It was a somber occasion when Opening Ceremony presented its first-ever see-now, buy-now collection during New York Fashion Week, and politics were on the brain. That Sunday marked the 15th anniversary of the terror attacks that struck the World Trade Center on September 11, 2001, and as the November presidential elections approach, the fashion world and beyond has been forced to confront the reality of a Donald Trump candidacy.

"What the fuck is going to happen?" wondered designer Humberto Leon backstage after the show, musing about the political climate. "No matter what, it's scary." Knowing that they would be showing on the anniversary of 9/11 during such a fraught moment in politics, Leon and co-designer Carol Kim decided to stage a fashion show-cum-comedy special, somewhat grandly titled "Pageant of the People." Emceed by Portlandia co-stars Fred Armisen and Carrie Brownstein, the event also enlisted stars like actresses Rowan Blanchard, Aubrey Plaza, and Diane Guerrero, Human Rights Campaign press secretary Sarah McBride, and comedians Ali Wong, Jessica Williams, Aidy Bryant, and Whoopi Goldberg for its Javits Center-set spectacle. They answered pageant-style questions — "How do you balance a family and a career?" — posed by Armisen and Brownstein in the midst of the parade of models. Its front row was equally star-studded: Korean pop star CL, will.i.am, and an extremely serious Tinashe all observed. (After the show, Tinashe hurried backstage and embraced the designers, gushing, "So good, so inspiring.")

The show was functionally divided into two movements and alternated back and forth between them: In the first, models wearing Opening Ceremony's Fall II 2016 collection (the follow-up to their Fall 2016 collection presented back in February) walked the runway while Brownstein and Armisen gently heckled them. Though the models largely maintained their stoic expressions successfully, a few cracked a smile or a giggle. "You do your thing, and you do your walk," Lim said she had instructed the models in advance. "Don't let them try and break you."

In the second movement, one of the celebrity guests (also in Opening Ceremony's most recent designs) did a lap of the runway and paused at a microphone at the center of the stage to say their part. They lined up at the back of the stage, clearing the way for the next round of models and the next celebrity guest. Behind them, a row of flags and a view across the harbor to New Jersey. The flags had previously been borne by male models in Opening Ceremony baseball jackets, each hailing from the country of the flag they held. And for the preponderance of issues floated during the presentation — immigration, intersectional feminism, race and ethnicity, and workplace inequality, treated alternately with earnest enthusiasm and a bit of levity — it was immigration that was at the heart of the collection as it was shown.

"We went to Ellis Island and did a lot of research on different groups of people that came over to America," Leon explained after the show — research that also involved examining images of his parents' immigration photos and those of Lim's parents. "You know, the idea of looking your best upon arrival."

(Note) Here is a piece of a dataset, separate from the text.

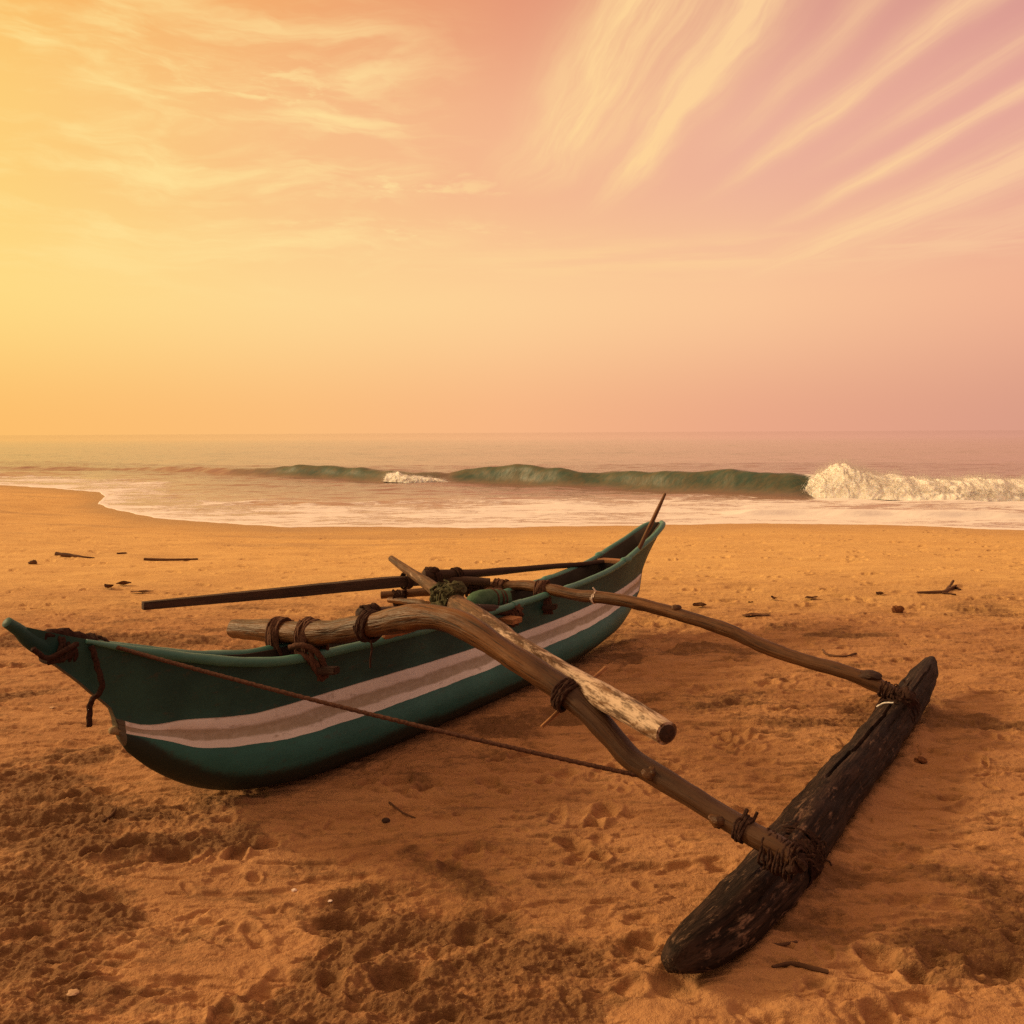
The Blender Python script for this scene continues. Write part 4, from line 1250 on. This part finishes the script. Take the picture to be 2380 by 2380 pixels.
# ------------------------------------------------------------------ breaking wave foam
def foam_pile():
    rnd = np.random.default_rng(5)
    xs = np.linspace(8.35, 22, 520)
    nA = 46
    P = np.zeros((len(xs), nA, 3))
    yc = np.interp(xs, _BX, _BY) + 0.35 * pn(xs * 0.35, xs * 0, 120) - 0.50
    H = np.interp(xs, [8.35, 8.6, 9.0, 9.4, 9.75, 10.1, 10.5, 11.2, 11.8, 12.4, 12.9, 13.5, 14.2, 15, 18, 22], [.02, .30, .66, .90, .92, .78, .66, .58, .50, .54, .58, .50, .54, .42, .35, .02])
    H = H * (1 + .10 * pn(xs * 3, xs * 0 + 1, 201) + .10 * pn(xs * 8, xs * 0 + 1, 202))
    D_ = np.interp(xs, [8.35, 9, 10, 12, 22], [.2, .7, .95, 1.1, 1.0])
    for j in range(nA):
        a = math.pi * j / (nA - 1)
        yy = -np.cos(a) * D_
        zz = np.sin(a) ** 0.8 * H
        n = fbm(xs * 2.6, yy * 0 + zz * 1.6 + a * 1.0, 4, 211, .55)
        n2 = fbm(xs * 8, zz * 4 + a * 2, 3, 221, .6)
        k = 1 + .08 * n + .035 * n2
        P[:, j, 0] = xs + .10 * n
        P[:, j, 1] = yc + yy * k
        P[:, j, 2] = SEA_Z - .03 + np.maximum(zz * k, 0)
    me = grid_mesh('breaking_foam', P)
    def flecks(me, xs, yc, H, D_, n, rmin, rmax, x1, spread):
        bm = bmesh.new(); bm.from_mesh(me)
        for k in range(n):
            i = int(rnd.integers(0, len(xs)))
            if xs[i] > x1: continue
            h = H[i] * .95
            a = rnd.uniform(.04, .97) * math.pi
            far_ = rnd.random() < .70
            out = rnd.normal(0, .03) + (abs(rnd.normal(0, spread)) * math.sin(a) * min(1, h * 1.3) if far_ else 0)
            clump = 1 + .20 * pn(xs[i:i+1] * 4, np.array([a * 2.5]), 251)[0]
            c_ = Vector((xs[i] + rnd.normal(0, .05), yc[i] - math.cos(a) * (D_[i] + out) * clump, SEA_Z + (math.sin(a) ** .8 * h * clump + out * math.sin(a))))
            r_ = rnd.uniform(rmin, rmax) * (1 if out < .08 else .6)
            vs = [bm.verts.new(c_ + Vector((d[0], d[1], d[2] * 1.5)) * r_ * rnd.uniform(.7, 1.4)) for d in ((1, 0, -.4), (-.6, .8, -.4), (-.6, -.8, -.4), (0, 0, 1))]
            for t in ((0, 2, 1), (0, 1, 3), (1, 2, 3), (2, 0, 3)):
                f = bm.faces.new([vs[q] for q in t]); f.material_index = 1
        bm.to_mesh(me); bm.free()
        me.polygons.foreach_set('use_smooth', np.ones(len(me.polygons), dtype=bool))
        me.materials.append(MATS['foam']); me.materials.append(MATS['spray'])
    flecks(me, xs, yc, H, D_, 90000, .004, .012, 16.8, .14)
    o = bpy.data.objects.new('breaking_foam', me)
    COL.objects.link(o)
    tag(o, 'white foam and spray of the breaking wave on the right', 'foam', kind='stuff')
    # small patch
    xs = np.linspace(-5.0, -2.0, 160)
    nA = 24
    P = np.zeros((len(xs), nA, 3))
    yc = np.interp(xs, _BX, _BY) + 0.35 * pn(xs * 0.35, xs * 0, 120) - 0.62
    H = np.interp(xs, [-5.0, -4.9, -4.6, -4.0, -3.4, -2.7, -2.0], [.03, .28, .36, .26, .22, .14, .01]) * (1 + .2 * pn(xs * 4, xs * 0, 231))
    for j in range(nA):
        a = math.pi * j / (nA - 1)
        zz = np.sin(a) ** .8 * H
        k = 1 + .12 * fbm(xs * 4, zz * 3 + a * 2, 4, 241, .6)
        P[:, j, 0] = xs; P[:, j, 1] = yc - np.cos(a) * .45 * k; P[:, j, 2] = SEA_Z + .0 + np.maximum(zz * k, 0)
    me = grid_mesh('wave_foam', P)
    flecks(me, xs, yc, H, .45 + 0 * xs, 9000, .004, .010, 99, .06)
    o = bpy.data.objects.new('wave_foam', me)
    COL.objects.link(o)
    tag(o, 'small white patch of foam on the low wave left of the middle', 'foam', kind='stuff')
foam_pile()

# ------------------------------------------------------------------ things washed up on the sand
def stick(name, label, cat, px, rads, mat='drift_wood', seed=0, lift=.6, wob=.2, group=None, branches=()):
    pts = []
    for (a, b), r in zip(px, rads):
        p = onground(a, b); pts.append(p + Vector((0, 0, r * lift)))
    mb = MB()
    mb.tube(pts, rads, 9, wob=wob, seed=seed, cap=.25, res=max(.02, max(rads)))
    for bp, br in branches:
        q_ = [onground(a, b) + Vector((0, 0, br * .6 + lz)) for a, b, lz in bp]
        mb.tube(q_, [br] + [br * .7] * (len(q_) - 1), 7, wob=.2, seed=seed + 1, res=.02)
    o = mb.build(name, mat, None, loc=pts[0])
    return tag(o, label, cat, group)
stick('driftwood', 'dark driftwood piece thick at one end, far left beyond the boat', 'driftwood', [(130, 1291), (165, 1294), (200, 1297), (220, 1297)], [.030, .026, .014, .008], seed=1)
stick('driftwood', 'tiny dark driftwood stub between the two longer pieces beyond the boat', 'driftwood', [(272, 1288), (294, 1287)], [.015, .013], seed=2)
stick('driftwood', 'long straight dark driftwood stick beyond the spar', 'driftwood', [(335, 1302), (400, 1303), (460, 1301)], [.020, .021, .017], seed=3, wob=.1)
stick('twig', 'short dark twig poking up from the churned sand below the bow', 'twig', [(240, 1913), (258, 1898), (272, 1884)], [.007, .008, .006], seed=4, lift=1.4)
stick('twig', 'dark twig lying on the sand beside the near end of the float', 'twig', [(1755, 2186), (1800, 2189), (1852, 2190)], [.004, .005, .004], seed=5)
stick('twig', 'curved dark twig in the hollow right of the float tip', 'twig', [(1795, 2249), (1840, 2243), (1885, 2254), (1925, 2262)], [.004, .007, .008, .006], seed=6)
stick('twig', 'thin pale twig lying between the hull and the drag line', 'twig', [(905, 1880), (935, 1890), (965, 1902)], [.004, .004, .003], seed=7)
stick('twig', 'thin bent twig under the slender boom near the float', 'twig', [(1912, 1512), (1922, 1522), (1960, 1527), (1990, 1518)], [.008, .008, .007, .006], seed=8)
stick('branch', 'forked brown branch lying on the open beach at the right', 'branch', [(2132, 1380), (2170, 1380), (2195, 1377), (2216, 1368), (2232, 1372)], [.014, .02, .02, .018, .01], seed=9, branches=[([(2195, 1377, 0), (2208, 1366, .01), (2215, 1361, .03)], .018), ([(2190, 1380, 0), (2222, 1384, 0)], .014), ([(2200, 1374, 0), (2222, 1364, .025)], .014)])

def lump(name, label, cat, px, py, r, mat, seed, flat=.6, group=None, amp=.4):
    p = onground(px, py)
    mb = MB()
    mb.lump(p + Vector((0, 0, r * flat * .6)), r, r * .8, r * flat, seed, amp)
    o = mb.build(name, mat, None, loc=p)
    return tag(o, label, cat, group)
lump('coconut_husk', 'brown lump of coconut husk on the open beach right of the boat', 'husk', 2086, 1424, .050, 'husk_fibre', 3, .8)
lump('husk_scrap', 'reddish scrap of husk beside the far side of the float', 'husk', 2139, 1772, .030, 'husk_fibre', 4, .5)
lump('pebble', 'dark oval pebble on the sand between the hull and the drag line', 'pebble', 897, 1916, .017, 'dark_wood', 5, .6, amp=.15)
lump('seaweed_clump', 'small dark clump of seaweed at the far left edge of the trampled sand', 'seaweed', 77, 1311, .05, 'dead_leaf', 6, .6)
lump('shell', 'small broken white shell on the sand in front of the hull', 'shell', 684, 2071, .010, 'shell_white', 7, .5)
lump('shell', 'pale shell sliver right of the broken white shell', 'shell', 768, 2094, .008, 'shell_white', 8, .3)
lump('shell', 'pale shell on the sand left of the bow', 'shell', 122, 1646, .016, 'shell_tan', 9, .3)
lump('shell', 'flat orange tinted shell in the dark sand at the bottom left corner', 'shell', 170, 2310, .017, 'shell_tan', 10, .25)

def leaf(name, label, px, py, L, wid, ang, seed, cat='leaf', curl=.25):
    p = onground(px, py)
    mb = MB()
    n, mw = 9, 5
    ids = []
    for s_ in (0, 1):
        for i in range(n):
            t = i / (n - 1)
            hw = wid * math.sin(math.pi * min(.97, t * .94 + .03)) ** .7
            for j in range(mw):
                k = (j / (mw - 1) - .5) * 2
                x_, y_ = (t - .5) * L, k * hw
                z_ = .012 + curl * (k * k * hw + .6 * (t - .5) ** 2 * L) + .004 * math.sin(9 * t + seed + 3 * k) - .002 * s_
                ca, sa = math.cos(ang), math.sin(ang)
                mb.v.append(p + Vector((x_ * ca - y_ * sa, x_ * sa + y_ * ca, z_))); mb.g.append((x_, y_, 0)); mb.w.append(0)
    nn = n * mw
    for i in range(n - 1):
        for j in range(mw - 1):
            a = i * mw + j
            mb.f.append((a, a + 1, a + mw + 1, a + mw)); mb.mi.append(0)
            mb.f.append((nn + a, nn + a + mw, nn + a + mw + 1, nn + a + 1)); mb.mi.append(0)
    for i in range(n - 1):
        for j in (0, mw - 1):
            a = i * mw + j
            mb.f.append((a, a + mw, nn + a + mw, nn + a)); mb.mi.append(0)
    o = mb.build(name, 'dead_leaf', None, loc=p)
    return tag(o, label, cat)
leaf('leaf', 'largest dark dead leaf on the sand right of the stern', 1758, 1434, .26, .05, .15, 1)
leaf('leaf', 'curled dark dead leaf beyond the largest one', 1886, 1392, .14, .035, .3, 2)
leaf('leaf', 'small dead leaf closest to the water on the right', 2046, 1384, .10, .04, .5, 3, curl=.5)
leaf('leaf', 'crumpled dead leaf just right of the stern', 1626, 1411, .13, .05, .2, 4, curl=.5)
leaf('leaf', 'small dark leaf scrap between the stern and the curled leaf', 1800, 1394, .07, .035, .9, 5, curl=.6)
leaf('leaf', 'dead leaf lying on the sand beyond the spar, left of its middle', 330, 1378, .22, .035, .1, 6)
leaf('leaf', 'crumpled dark leaf farther left than the one beyond the spar', 288, 1361, .15, .05, .4, 7, curl=.6)
leaf('leaf', 'small crumpled leaf farthest left beyond the spar', 254, 1367, .10, .05, 1.2, 8, curl=.7)
leaf('leaf', 'small dark leaf on the sand under the slender boom', 1745, 1402, .05, .02, .2, 9)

Despite the gravity of the message, Armisen still hadn't broken character by the time he arrived at the after party celebrating Opening Ceremony's recent collaboration with Esprit. "I'm part of a math group near MIT," he explained of his casting in the show. "What happens is they parse out jobs to different people, so I just took this." Totally deadpan, he continued: "I'm running from the Canadian police, so I'm just trying to keep moving." Arm in arm with Natasha Lyonne, he disappeared into the crowd gathering at the Penn Plaza food hall, where the party was underway.

"We wanted it to be a dialogue — we didn't want it to be heavy," Lim said. "It's a show, and we're excited to present our collection." And, according to a cadre of front-rowers who gathered backstage after the show to congratulate Lim and Leon, it worked. Aziz Ansari, Broad City's Abbi Jacobson, Miranda July, and Andrew Garfield gathered backstage before the party kicked off.

"I loved that Fred and Carrie hosted. That was really hilarious. That was really fun," Ansari said. He paused. "God. I sound like such a boring person."

Jacobson chimed in: "I thought it was a really wonderful mix of fashion and humor and issues." Then Ansari jumped in again: "Put that for me as well." (They continued their banter as we talked: "I thought this was the men's collection. I was very upset," Ansari said. "What were you even looking at?" Jacobson replied.)

"It feels risky," July added. "It's one of those things where, like, better to do it and have it be weird or off and try."

"If you don't vote, you can't bitch," Whoopi Goldberg said, closing the show. Outside, voter registration was available to audience members. For all its pageantry, Opening Ceremony was putting a bit of action inside the spectacle.